[THE REQUEST] Would you return the run of lines that starts at the one with "Reconstruct this image" and ends at the one with "PI = math.pi", ends included, exactly as written and without the images?

[GIVEN ENTRIES]
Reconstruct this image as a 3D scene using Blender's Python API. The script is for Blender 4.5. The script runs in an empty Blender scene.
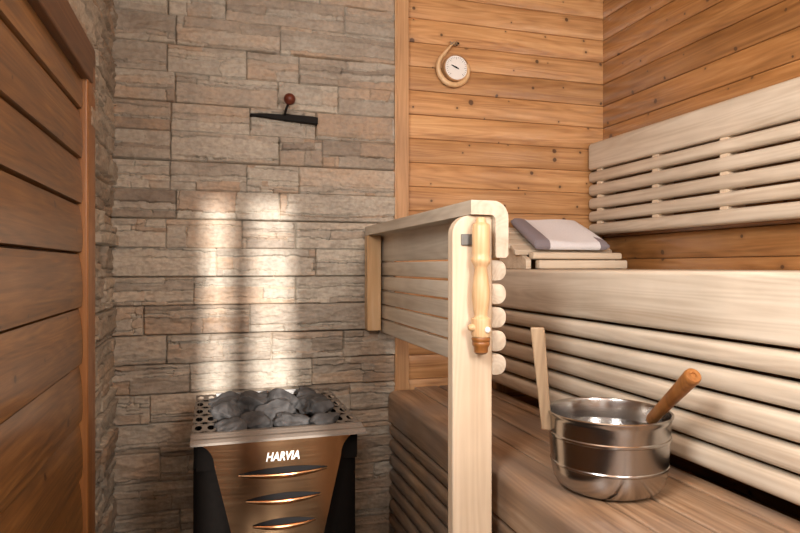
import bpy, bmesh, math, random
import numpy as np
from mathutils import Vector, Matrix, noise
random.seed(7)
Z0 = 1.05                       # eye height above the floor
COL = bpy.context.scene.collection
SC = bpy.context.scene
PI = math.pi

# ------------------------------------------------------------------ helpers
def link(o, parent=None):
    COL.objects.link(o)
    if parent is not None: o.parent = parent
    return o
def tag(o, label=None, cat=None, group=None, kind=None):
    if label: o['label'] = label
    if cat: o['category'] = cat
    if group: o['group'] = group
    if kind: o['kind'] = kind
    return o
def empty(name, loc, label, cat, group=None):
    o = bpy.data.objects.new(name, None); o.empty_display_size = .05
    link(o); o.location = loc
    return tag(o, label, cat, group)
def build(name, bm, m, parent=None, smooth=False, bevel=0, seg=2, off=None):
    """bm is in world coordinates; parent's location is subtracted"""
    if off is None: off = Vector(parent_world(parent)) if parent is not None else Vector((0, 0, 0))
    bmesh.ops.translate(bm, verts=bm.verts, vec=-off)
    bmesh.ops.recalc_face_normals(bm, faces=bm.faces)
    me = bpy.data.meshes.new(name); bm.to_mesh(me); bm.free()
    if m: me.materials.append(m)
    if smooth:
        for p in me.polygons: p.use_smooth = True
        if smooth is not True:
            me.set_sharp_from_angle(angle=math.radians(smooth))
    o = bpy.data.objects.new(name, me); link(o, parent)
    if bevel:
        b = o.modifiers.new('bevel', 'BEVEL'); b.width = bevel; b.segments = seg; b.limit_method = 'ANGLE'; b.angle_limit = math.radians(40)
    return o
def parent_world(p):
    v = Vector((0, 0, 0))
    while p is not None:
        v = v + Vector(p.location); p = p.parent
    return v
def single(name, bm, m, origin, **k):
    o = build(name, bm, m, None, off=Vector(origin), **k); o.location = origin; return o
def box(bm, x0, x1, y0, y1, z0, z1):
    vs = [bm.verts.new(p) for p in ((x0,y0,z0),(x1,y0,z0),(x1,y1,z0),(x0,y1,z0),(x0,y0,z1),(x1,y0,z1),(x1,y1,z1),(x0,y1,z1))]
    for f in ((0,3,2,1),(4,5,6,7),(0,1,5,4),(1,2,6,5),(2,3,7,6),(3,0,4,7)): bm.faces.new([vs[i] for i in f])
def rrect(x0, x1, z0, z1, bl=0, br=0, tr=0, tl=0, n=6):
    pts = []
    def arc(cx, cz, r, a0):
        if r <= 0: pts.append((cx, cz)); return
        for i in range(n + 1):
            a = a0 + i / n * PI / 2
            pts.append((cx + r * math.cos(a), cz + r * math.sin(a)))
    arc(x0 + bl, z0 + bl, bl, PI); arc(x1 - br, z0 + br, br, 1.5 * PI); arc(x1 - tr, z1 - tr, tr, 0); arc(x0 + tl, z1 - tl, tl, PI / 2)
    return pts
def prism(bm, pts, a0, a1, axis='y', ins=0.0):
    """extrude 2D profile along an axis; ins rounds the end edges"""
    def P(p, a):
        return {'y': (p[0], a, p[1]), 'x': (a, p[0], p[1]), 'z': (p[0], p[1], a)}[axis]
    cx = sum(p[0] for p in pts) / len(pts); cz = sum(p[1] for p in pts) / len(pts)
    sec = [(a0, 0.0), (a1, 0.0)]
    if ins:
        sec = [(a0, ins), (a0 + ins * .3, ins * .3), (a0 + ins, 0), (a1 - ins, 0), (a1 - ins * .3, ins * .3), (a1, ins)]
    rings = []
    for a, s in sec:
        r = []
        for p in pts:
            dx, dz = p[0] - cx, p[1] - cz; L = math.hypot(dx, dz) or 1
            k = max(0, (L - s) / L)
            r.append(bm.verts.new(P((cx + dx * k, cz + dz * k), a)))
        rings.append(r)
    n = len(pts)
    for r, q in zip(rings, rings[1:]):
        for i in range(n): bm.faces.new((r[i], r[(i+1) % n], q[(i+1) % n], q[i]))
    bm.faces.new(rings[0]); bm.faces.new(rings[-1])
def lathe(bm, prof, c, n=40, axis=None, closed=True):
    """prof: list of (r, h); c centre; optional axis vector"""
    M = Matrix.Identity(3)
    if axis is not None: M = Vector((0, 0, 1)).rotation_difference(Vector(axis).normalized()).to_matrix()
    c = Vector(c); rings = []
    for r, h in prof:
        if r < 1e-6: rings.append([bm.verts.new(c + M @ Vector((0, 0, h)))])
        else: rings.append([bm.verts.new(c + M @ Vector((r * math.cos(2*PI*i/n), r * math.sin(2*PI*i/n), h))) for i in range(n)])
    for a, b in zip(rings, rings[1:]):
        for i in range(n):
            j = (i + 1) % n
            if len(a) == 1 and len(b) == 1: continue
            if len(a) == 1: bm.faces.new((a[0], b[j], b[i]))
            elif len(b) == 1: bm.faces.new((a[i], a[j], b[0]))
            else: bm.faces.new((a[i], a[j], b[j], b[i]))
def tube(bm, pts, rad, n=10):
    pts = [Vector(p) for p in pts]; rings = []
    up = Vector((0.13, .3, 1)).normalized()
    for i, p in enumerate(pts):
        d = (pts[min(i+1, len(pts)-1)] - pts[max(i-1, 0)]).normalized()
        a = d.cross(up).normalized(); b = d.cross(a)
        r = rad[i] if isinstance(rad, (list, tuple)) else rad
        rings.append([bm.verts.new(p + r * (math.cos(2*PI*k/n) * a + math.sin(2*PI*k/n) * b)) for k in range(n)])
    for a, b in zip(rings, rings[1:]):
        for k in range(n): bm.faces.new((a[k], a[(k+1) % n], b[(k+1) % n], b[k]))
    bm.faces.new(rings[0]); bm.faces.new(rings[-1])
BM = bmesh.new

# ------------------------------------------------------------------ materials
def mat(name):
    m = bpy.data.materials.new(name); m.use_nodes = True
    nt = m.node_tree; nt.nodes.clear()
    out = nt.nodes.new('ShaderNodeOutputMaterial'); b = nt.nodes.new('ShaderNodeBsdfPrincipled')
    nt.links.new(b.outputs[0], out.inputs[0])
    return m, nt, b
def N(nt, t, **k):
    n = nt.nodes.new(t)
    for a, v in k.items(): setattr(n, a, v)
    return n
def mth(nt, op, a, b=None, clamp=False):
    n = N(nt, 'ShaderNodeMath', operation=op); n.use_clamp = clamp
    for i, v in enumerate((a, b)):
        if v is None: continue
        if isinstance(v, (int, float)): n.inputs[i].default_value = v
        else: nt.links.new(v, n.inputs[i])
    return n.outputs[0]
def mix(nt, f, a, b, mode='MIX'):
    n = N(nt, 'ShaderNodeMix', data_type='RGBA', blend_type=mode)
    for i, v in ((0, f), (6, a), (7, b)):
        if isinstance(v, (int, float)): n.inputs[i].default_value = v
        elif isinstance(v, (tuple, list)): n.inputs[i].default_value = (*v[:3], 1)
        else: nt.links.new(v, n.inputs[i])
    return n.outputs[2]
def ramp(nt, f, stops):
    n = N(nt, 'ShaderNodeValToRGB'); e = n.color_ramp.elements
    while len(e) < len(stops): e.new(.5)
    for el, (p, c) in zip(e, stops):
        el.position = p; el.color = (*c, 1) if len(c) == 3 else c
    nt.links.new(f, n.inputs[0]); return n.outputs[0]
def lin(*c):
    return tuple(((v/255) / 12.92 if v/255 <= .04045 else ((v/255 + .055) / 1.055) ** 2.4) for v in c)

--

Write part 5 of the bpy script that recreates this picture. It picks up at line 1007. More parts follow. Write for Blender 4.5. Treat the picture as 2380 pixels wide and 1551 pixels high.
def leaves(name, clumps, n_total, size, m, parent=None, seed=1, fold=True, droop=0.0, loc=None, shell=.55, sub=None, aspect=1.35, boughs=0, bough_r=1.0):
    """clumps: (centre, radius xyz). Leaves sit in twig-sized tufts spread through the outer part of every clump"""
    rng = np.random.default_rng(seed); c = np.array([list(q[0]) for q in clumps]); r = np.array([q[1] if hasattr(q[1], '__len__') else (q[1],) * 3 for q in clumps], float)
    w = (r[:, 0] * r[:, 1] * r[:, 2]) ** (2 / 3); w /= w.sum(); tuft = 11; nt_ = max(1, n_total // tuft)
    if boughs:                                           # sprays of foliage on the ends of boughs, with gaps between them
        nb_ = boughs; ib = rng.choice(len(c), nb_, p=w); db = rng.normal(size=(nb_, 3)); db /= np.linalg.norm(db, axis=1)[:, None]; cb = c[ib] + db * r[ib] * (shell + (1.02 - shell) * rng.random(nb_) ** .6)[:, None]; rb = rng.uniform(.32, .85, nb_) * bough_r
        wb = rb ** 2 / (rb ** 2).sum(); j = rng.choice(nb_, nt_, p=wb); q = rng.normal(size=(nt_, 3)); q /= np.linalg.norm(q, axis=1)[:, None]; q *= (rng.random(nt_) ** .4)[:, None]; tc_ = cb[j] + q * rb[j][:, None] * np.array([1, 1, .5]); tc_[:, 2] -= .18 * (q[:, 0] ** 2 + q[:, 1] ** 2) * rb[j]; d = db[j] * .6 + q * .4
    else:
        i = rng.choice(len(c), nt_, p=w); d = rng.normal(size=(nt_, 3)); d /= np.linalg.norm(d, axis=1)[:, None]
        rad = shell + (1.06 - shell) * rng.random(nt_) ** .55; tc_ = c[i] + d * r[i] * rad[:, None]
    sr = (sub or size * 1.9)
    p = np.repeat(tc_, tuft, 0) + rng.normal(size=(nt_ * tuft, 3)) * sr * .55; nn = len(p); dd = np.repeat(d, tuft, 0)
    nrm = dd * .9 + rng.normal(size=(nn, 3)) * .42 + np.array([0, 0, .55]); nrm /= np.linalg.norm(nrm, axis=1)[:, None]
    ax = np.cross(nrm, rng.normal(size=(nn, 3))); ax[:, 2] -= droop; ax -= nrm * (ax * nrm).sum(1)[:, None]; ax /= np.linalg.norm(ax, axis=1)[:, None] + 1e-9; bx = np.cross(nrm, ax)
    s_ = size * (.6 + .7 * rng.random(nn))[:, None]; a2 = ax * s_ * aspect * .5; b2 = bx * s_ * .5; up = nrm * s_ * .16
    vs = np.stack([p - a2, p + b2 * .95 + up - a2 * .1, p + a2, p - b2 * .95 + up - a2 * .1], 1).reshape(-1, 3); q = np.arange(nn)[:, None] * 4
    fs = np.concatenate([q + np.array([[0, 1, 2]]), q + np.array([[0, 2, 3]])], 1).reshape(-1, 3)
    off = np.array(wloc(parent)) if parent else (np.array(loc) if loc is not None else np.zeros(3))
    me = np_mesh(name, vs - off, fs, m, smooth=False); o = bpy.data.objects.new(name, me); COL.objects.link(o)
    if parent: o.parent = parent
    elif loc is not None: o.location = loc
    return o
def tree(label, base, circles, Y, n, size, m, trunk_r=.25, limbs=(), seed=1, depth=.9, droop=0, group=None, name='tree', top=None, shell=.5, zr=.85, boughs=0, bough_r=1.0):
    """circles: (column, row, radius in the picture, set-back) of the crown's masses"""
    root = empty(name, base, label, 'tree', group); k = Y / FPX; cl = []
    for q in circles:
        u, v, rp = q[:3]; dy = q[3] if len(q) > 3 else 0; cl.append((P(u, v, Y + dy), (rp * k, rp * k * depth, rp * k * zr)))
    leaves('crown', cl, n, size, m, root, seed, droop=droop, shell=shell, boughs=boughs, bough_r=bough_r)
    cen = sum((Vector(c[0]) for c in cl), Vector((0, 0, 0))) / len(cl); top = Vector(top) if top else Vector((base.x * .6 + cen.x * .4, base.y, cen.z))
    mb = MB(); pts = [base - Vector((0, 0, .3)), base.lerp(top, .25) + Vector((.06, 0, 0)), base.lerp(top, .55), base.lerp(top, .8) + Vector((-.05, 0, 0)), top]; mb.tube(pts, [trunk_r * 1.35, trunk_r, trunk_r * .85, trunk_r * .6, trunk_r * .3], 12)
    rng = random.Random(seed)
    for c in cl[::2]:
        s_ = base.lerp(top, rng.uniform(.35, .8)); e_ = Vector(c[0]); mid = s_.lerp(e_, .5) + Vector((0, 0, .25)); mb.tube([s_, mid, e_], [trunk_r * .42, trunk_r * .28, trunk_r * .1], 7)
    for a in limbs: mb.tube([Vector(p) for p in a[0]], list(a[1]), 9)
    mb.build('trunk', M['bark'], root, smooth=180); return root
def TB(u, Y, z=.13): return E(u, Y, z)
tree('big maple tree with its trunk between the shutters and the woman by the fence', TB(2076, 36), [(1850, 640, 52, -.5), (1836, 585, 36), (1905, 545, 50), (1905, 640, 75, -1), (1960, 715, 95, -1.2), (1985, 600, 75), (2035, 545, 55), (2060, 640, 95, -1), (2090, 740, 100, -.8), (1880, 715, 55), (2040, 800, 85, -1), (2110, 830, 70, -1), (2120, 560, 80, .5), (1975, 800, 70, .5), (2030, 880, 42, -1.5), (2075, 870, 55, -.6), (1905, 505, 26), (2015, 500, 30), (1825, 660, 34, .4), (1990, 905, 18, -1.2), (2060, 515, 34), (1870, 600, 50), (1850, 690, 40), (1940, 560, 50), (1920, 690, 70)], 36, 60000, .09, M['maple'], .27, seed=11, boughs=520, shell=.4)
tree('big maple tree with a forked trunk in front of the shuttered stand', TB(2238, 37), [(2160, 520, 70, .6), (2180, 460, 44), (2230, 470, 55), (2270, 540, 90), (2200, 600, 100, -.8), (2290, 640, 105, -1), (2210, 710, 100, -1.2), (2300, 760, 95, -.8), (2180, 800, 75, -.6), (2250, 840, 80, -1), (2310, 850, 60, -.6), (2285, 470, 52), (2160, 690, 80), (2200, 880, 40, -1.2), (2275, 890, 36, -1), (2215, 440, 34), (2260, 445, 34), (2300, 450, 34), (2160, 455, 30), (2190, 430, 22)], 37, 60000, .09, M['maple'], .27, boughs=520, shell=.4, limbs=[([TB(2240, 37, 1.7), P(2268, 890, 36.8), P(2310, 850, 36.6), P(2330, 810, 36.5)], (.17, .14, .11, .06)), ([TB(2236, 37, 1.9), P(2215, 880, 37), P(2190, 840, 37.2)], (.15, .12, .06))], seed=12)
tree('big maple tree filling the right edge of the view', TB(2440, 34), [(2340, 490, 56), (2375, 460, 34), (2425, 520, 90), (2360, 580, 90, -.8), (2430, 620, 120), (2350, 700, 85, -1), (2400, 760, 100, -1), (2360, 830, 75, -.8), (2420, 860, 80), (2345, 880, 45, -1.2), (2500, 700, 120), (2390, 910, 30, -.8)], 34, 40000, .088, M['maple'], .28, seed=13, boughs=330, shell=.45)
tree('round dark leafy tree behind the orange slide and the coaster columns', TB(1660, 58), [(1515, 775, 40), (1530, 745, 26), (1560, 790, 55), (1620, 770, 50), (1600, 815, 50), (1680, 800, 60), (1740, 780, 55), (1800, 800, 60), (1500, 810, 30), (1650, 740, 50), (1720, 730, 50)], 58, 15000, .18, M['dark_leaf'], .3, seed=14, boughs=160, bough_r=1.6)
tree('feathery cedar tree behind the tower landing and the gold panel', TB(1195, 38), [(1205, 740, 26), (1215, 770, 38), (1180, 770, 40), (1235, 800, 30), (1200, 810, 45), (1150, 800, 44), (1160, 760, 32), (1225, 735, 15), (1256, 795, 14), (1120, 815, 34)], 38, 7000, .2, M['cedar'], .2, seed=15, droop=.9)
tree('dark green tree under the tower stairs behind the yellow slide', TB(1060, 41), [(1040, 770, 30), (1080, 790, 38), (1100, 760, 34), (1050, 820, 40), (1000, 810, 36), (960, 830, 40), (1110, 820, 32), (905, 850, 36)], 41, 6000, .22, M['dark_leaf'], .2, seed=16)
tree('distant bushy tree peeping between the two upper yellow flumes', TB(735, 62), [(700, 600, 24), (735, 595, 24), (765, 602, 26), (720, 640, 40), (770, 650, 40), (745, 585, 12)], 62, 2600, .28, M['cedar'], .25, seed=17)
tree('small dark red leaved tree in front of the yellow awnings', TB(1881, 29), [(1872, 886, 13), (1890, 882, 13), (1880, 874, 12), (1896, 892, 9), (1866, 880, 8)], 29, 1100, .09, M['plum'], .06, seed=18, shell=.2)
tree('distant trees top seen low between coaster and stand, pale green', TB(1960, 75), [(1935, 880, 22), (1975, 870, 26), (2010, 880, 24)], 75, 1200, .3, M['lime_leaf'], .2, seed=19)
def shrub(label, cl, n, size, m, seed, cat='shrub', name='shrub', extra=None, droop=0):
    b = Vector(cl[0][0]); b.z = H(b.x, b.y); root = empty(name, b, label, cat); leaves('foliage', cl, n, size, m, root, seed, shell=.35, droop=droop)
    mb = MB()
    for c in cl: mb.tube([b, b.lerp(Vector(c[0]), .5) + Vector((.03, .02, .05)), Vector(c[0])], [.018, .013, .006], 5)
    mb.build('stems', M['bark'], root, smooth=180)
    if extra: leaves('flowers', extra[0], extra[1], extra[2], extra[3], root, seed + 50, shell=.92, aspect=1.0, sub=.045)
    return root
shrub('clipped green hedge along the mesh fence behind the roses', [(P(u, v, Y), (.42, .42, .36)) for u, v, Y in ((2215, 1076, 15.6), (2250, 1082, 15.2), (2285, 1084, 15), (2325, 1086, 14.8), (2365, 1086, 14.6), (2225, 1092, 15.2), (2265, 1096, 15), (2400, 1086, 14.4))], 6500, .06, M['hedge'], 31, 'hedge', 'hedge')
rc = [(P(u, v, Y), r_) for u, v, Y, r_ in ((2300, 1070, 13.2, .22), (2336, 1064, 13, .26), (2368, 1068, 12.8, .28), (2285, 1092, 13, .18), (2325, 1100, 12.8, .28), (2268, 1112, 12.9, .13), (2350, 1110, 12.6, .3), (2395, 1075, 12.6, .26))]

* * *

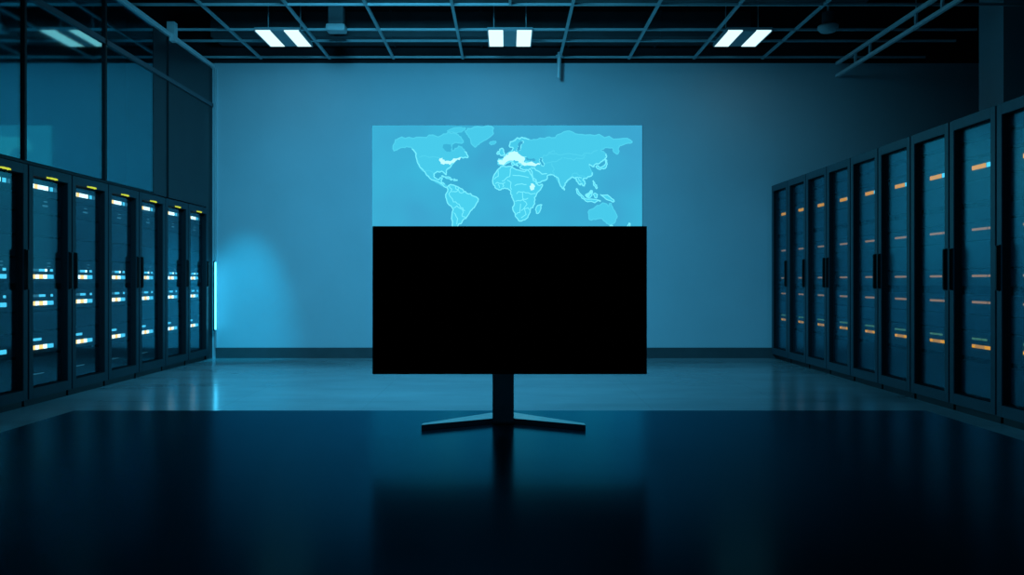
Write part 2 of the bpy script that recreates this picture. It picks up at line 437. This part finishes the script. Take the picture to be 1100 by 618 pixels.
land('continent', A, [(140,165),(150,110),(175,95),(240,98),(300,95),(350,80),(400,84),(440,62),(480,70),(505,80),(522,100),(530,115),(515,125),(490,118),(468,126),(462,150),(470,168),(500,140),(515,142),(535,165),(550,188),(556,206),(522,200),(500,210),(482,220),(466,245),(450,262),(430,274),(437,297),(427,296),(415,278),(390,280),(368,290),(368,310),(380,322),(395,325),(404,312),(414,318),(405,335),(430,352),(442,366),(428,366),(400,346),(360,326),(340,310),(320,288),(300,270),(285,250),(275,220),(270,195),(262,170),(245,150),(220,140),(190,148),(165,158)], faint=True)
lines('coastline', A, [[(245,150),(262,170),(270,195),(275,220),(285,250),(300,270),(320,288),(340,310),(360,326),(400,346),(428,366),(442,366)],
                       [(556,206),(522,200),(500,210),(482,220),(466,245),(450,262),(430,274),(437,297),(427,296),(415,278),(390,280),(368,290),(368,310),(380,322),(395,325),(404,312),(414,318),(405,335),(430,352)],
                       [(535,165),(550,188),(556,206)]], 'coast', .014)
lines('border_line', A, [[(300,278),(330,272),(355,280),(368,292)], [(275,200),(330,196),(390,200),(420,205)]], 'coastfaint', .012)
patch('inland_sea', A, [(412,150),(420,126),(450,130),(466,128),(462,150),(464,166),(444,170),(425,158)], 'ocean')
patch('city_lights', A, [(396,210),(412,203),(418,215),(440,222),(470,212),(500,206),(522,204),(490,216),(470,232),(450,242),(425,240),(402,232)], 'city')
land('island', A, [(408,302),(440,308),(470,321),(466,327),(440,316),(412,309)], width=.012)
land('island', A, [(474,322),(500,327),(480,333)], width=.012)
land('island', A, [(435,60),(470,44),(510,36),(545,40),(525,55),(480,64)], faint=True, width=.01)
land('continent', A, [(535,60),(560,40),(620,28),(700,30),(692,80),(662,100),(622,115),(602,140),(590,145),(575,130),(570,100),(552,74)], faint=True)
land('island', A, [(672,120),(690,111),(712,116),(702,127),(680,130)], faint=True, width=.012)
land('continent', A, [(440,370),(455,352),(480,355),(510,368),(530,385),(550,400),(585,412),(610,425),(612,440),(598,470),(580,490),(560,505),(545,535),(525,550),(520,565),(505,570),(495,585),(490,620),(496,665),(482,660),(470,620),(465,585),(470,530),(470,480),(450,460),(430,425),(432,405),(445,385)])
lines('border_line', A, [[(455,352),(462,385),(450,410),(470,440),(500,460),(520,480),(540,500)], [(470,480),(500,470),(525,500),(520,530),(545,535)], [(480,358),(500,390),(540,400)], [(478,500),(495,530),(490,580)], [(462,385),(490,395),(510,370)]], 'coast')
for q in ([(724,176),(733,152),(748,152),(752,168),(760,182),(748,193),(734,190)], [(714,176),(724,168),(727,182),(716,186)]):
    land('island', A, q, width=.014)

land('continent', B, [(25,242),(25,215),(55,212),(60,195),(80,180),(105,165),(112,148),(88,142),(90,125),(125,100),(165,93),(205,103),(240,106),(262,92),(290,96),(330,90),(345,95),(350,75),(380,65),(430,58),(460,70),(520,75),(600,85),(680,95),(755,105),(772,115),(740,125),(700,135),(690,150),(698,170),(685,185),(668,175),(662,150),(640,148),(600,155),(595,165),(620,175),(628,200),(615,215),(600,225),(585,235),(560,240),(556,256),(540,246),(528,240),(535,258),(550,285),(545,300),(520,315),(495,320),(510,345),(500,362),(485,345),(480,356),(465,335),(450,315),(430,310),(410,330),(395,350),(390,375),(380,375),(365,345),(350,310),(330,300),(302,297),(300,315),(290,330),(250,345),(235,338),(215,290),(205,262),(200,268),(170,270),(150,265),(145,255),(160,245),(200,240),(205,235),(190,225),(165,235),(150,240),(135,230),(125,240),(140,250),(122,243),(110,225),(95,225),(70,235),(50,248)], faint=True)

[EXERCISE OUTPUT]
Reconstruct this image as a 3D scene using Blender's Python API. The script is for Blender 4.5. The script runs in an empty Blender scene.
import bpy, bmesh, math, random
import numpy as np
from mathutils import Vector, Matrix, noise
random.seed(7)
Z0 = 1.05                       # eye height above the floor
COL = bpy.context.scene.collection
SC = bpy.context.scene
PI = math.pi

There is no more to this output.